Despite direct manifestations of the issue (eg, the surly waiter who would not speak German, the vast Austrian military presence, the provocative statue of Dante by the station), Lawrence makes no mention of irredentism in his letters or in Mr Noon. Almost as surprising as this omission is the failure of his biographers and commentators to point it out. This paper explains what irredentism is and why an understanding of it is necessary to make sense of some of the encounters of Lawrence and Frieda between Vipiteno and Riva, but particularly in Trento, the centre of irredentism at the time.

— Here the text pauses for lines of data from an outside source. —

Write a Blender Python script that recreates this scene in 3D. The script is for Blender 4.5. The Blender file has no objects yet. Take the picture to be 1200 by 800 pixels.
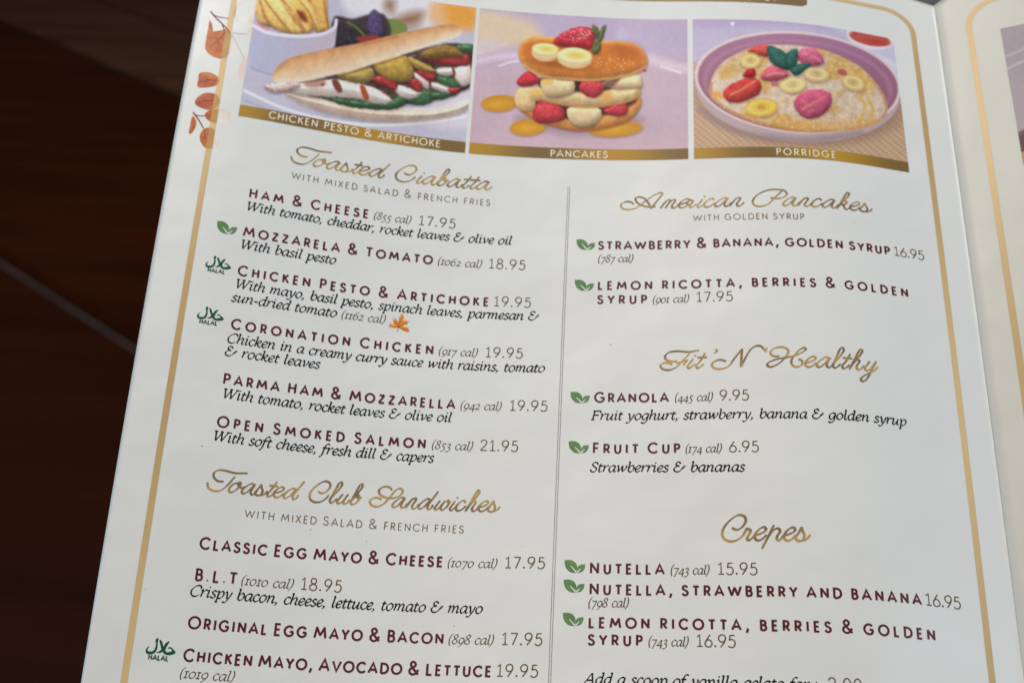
import bpy, math
import numpy as np
from math import radians as R_

sc = bpy.context.scene
# ------------------------------------------------------------------ camera
# page frame: u to the right, v down the page, in millimetres; the camera was solved from the photograph
FPX = 1697.85
def rodrigues(w):
    w = np.array(w); t = np.linalg.norm(w); k = w / t
    K = np.array([[0, -k[2], k[1]], [k[2], 0, -k[0]], [-k[1], k[0], 0]])
    return np.eye(3) + math.sin(t) * K + (1 - math.cos(t)) * K @ K
RC = rodrigues((-0.488241, -0.01284, 0.057436))
TC = np.array((13.385947, 12.05589, 350.794782))
def to_world(p):                       # page frame (x right, y down, z away) -> metres, z up from the page
    p = np.asarray(p, float)
    return np.stack([p[..., 0], -p[..., 1], -p[..., 2]], -1) / 1000.0
cam_d = bpy.data.cameras.new("camera")
cam = bpy.data.objects.new("camera", cam_d)
sc.collection.objects.link(cam)
sc.camera = cam
cpos = to_world(-RC.T @ TC)
def wdir(v): return np.array([v[0], -v[1], -v[2]])
from mathutils import Matrix, Vector
cr, cd, cf = wdir(RC[0]), wdir(RC[1]), wdir(RC[2])
m = Matrix.Identity(4)
for i in range(3):
    m[i][0] = cr[i]; m[i][1] = -cd[i]; m[i][2] = -cf[i]; m[i][3] = cpos[i]
cam.matrix_world = m
cam_d.sensor_width = 36.0
cam_d.lens = 36.0 * FPX / 1200.0
cam_d.clip_start = 0.01
cam_d.clip_end = 50.0
cam_d.dof.use_dof = True
cam_d.dof.focus_distance = 0.334
cam_d.dof.aperture_fstop = 21.0

# ------------------------------------------------------------------ light
world = bpy.data.worlds.new("World")
sc.world = world
world.use_nodes = True
world.node_tree.nodes["Background"].inputs[0].default_value = (1.0, 0.72, 0.5, 1)
world.node_tree.nodes["Background"].inputs[1].default_value = 0.05
def area(name, loc, target, size, power, color):
    d = bpy.data.lights.new(name, 'AREA')
    d.shape = 'RECTANGLE'; d.size = size[0]; d.size_y = size[1]
    d.energy = power; d.color = color
    o = bpy.data.objects.new(name, d)
    o.location = loc
    o.rotation_euler = (Vector(target) - Vector(loc)).to_track_quat('-Z', 'Y').to_euler()
    sc.collection.objects.link(o)
    return o
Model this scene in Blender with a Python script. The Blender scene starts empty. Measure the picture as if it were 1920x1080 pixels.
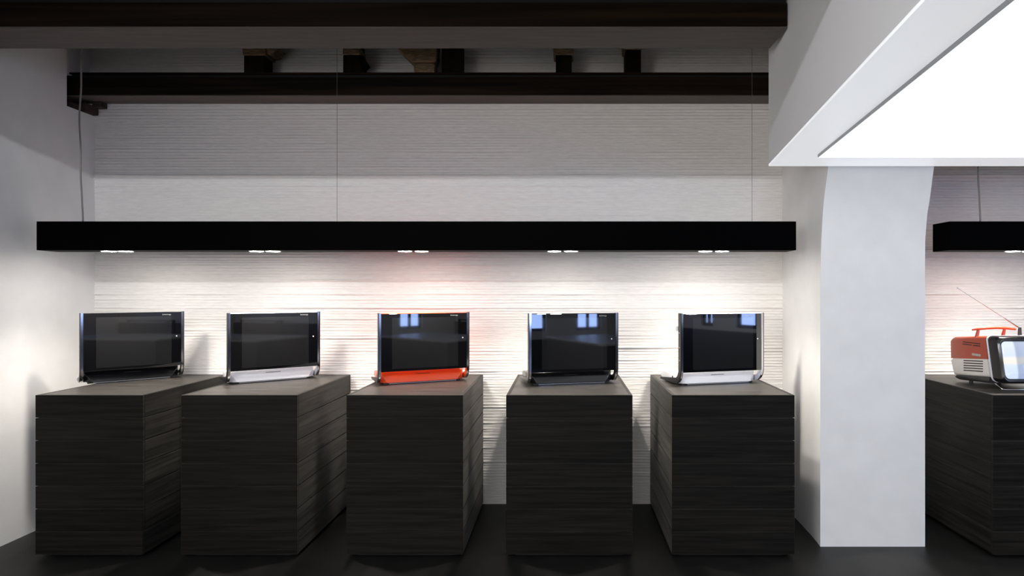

I conclude that writing about Trento in 1912 without taking irredentism into account would be rather like writing about Ireland in the same year without mentioning Home Rule.


David Game

Australian National University, Canberra, Australia

'The Lost Girl: A Return to Eastwood with Australia on the Horizon'

In March 1920, Lawrence, writing from Taormina, informed the Scottish author Compton Mackenzie, that he "had about 30,000 words" completed of the novel which became The Lost Girl (Letters, iii. 490). A substantial part of the novel is set in and around Lawrence's heartland, Eastwood, and although Lawrence wrote The Lost Girl while abroad, the novel may be seen as a "return" by Lawrence to Eastwood. For Lawrence, however, this return was fraught. Drawing on his recollections of people and places, Lawrence subjects his English characters to a withering critique, exemplifying his own rejection of post-war England. In keeping with his decision to live abroad, Alvina Houghton in The Lost Girl rejects her confined, middle class existence and also looks abroad for fulfillment, eventually marrying an Italian. Carol Siegel has noted Lawrence's "use of Italy as a site of regeneration" in the novel (LG, xix), however, while Italy is central to this vision, The Lost Girl, in the character of the Australian, Dr Alexander Graham, also reveals Lawrence's developing interest in Australia as regenerative destination, two years before his own journey there in 1922. In this paper I will argue that The Lost Girl provides evidence that Lawrence's decision to travel to Australia was not, as is generally accepted, simply the bi-product of his "desire to land on the Pacific coast" of America (Letters, iv. 127), but the result of an accumulating curiosity and intention to investigate Australia as an alternative, not only to England, but to Europe and America as well.